◆ WHAT TO WORK ON
Return each line of the data below verbatim; pictures are to be left out.

◆ SUPPLIED DATA
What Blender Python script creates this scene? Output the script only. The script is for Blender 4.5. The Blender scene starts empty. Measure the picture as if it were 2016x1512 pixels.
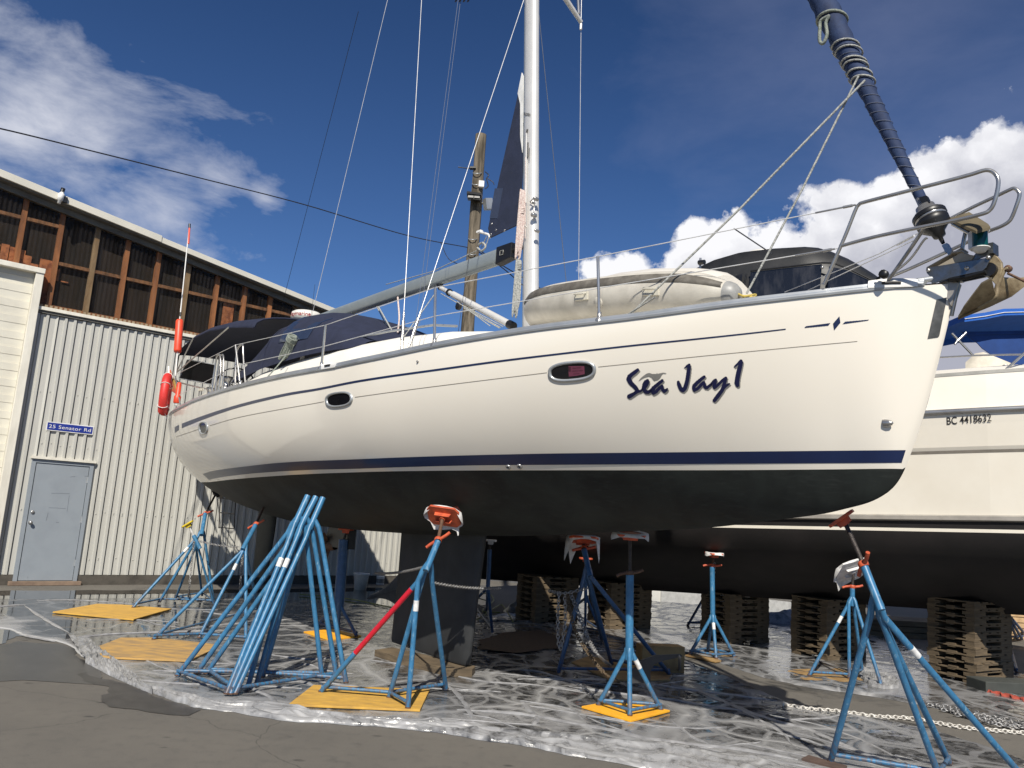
import bpy, bmesh, math, random
import numpy as np
from mathutils import Vector, noise, Matrix
random.seed(7); rng = np.random.RandomState(5)
S = bpy.context.scene
COL = S.collection
R_ = math.radians

# ------------------------------------------------------------ camera
FPX = 1560.0                      # focal length in photograph pixels (2016 wide)
pitch, roll, wall_az = R_(9.33), R_(3.8), R_(39.4)
EYE = np.array([0, 0, 1.72])
_f = np.array([0, math.cos(pitch), math.sin(pitch)]); _r = np.array([1., 0, 0]); _u = np.cross(_r, _f)
CR = math.cos(roll)*_r + math.sin(roll)*_u
CU = -math.sin(roll)*_r + math.cos(roll)*_u
CF = _f
cam_d = bpy.data.cameras.new('camera'); cam = bpy.data.objects.new('camera', cam_d); COL.objects.link(cam)
cam_d.sensor_width = 36; cam_d.lens = FPX/2016*36; cam_d.clip_start = .05; cam_d.clip_end = 3000
m = Matrix.Identity(4)
for i in range(3):
    m[i][0] = CR[i]; m[i][1] = CU[i]; m[i][2] = -CF[i]; m[i][3] = EYE[i]
cam.matrix_world = m
S.camera = cam

# ------------------------------------------------------------ light and exposure
SUN_EL, SUN_AZ = R_(43), R_(2)     # direction the light travels: +y, turned SUN_AZ to the right
tr = Vector((math.sin(SUN_AZ)*math.cos(SUN_EL), math.cos(SUN_AZ)*math.cos(SUN_EL), -math.sin(SUN_EL)))
sd = bpy.data.lights.new('sun', 'SUN'); sd.energy = 5.0; sd.angle = R_(.5); sd.color = (1, .94, .835)
sun = bpy.data.objects.new('sun', sd); COL.objects.link(sun)
sun.rotation_euler = tr.to_track_quat('-Z', 'Y').to_euler(); sun.location = (0, -20, 30)
S.view_settings.view_transform = 'Standard'; S.view_settings.look = 'None'
S.view_settings.exposure = 0.24; S.view_settings.gamma = 1
S.cycles.max_bounces = 8; S.cycles.transparent_max_bounces = 12
S.cycles.sample_clamp_indirect = 6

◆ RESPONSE
What Blender Python script creates this scene? Output the script only. The script is for Blender 4.5. The Blender scene starts empty. Measure the picture as if it were 2016x1512 pixels.
import bpy, bmesh, math, random
import numpy as np
from mathutils import Vector, noise, Matrix
random.seed(7); rng = np.random.RandomState(5)
S = bpy.context.scene
COL = S.collection
R_ = math.radians

# ------------------------------------------------------------ camera
FPX = 1560.0                      # focal length in photograph pixels (2016 wide)
pitch, roll, wall_az = R_(9.33), R_(3.8), R_(39.4)
EYE = np.array([0, 0, 1.72])
_f = np.array([0, math.cos(pitch), math.sin(pitch)]); _r = np.array([1., 0, 0]); _u = np.cross(_r, _f)
CR = math.cos(roll)*_r + math.sin(roll)*_u
CU = -math.sin(roll)*_r + math.cos(roll)*_u
CF = _f
cam_d = bpy.data.cameras.new('camera'); cam = bpy.data.objects.new('camera', cam_d); COL.objects.link(cam)
cam_d.sensor_width = 36; cam_d.lens = FPX/2016*36; cam_d.clip_start = .05; cam_d.clip_end = 3000
m = Matrix.Identity(4)
for i in range(3):
    m[i][0] = CR[i]; m[i][1] = CU[i]; m[i][2] = -CF[i]; m[i][3] = EYE[i]
cam.matrix_world = m
S.camera = cam

# ------------------------------------------------------------ light and exposure
SUN_EL, SUN_AZ = R_(43), R_(2)     # direction the light travels: +y, turned SUN_AZ to the right
tr = Vector((math.sin(SUN_AZ)*math.cos(SUN_EL), math.cos(SUN_AZ)*math.cos(SUN_EL), -math.sin(SUN_EL)))
sd = bpy.data.lights.new('sun', 'SUN'); sd.energy = 5.0; sd.angle = R_(.5); sd.color = (1, .94, .835)
sun = bpy.data.objects.new('sun', sd); COL.objects.link(sun)
sun.rotation_euler = tr.to_track_quat('-Z', 'Y').to_euler(); sun.location = (0, -20, 30)
S.view_settings.view_transform = 'Standard'; S.view_settings.look = 'None'
S.view_settings.exposure = 0.24; S.view_settings.gamma = 1
S.cycles.max_bounces = 8; S.cycles.transparent_max_bounces = 12
S.cycles.sample_clamp_indirect = 6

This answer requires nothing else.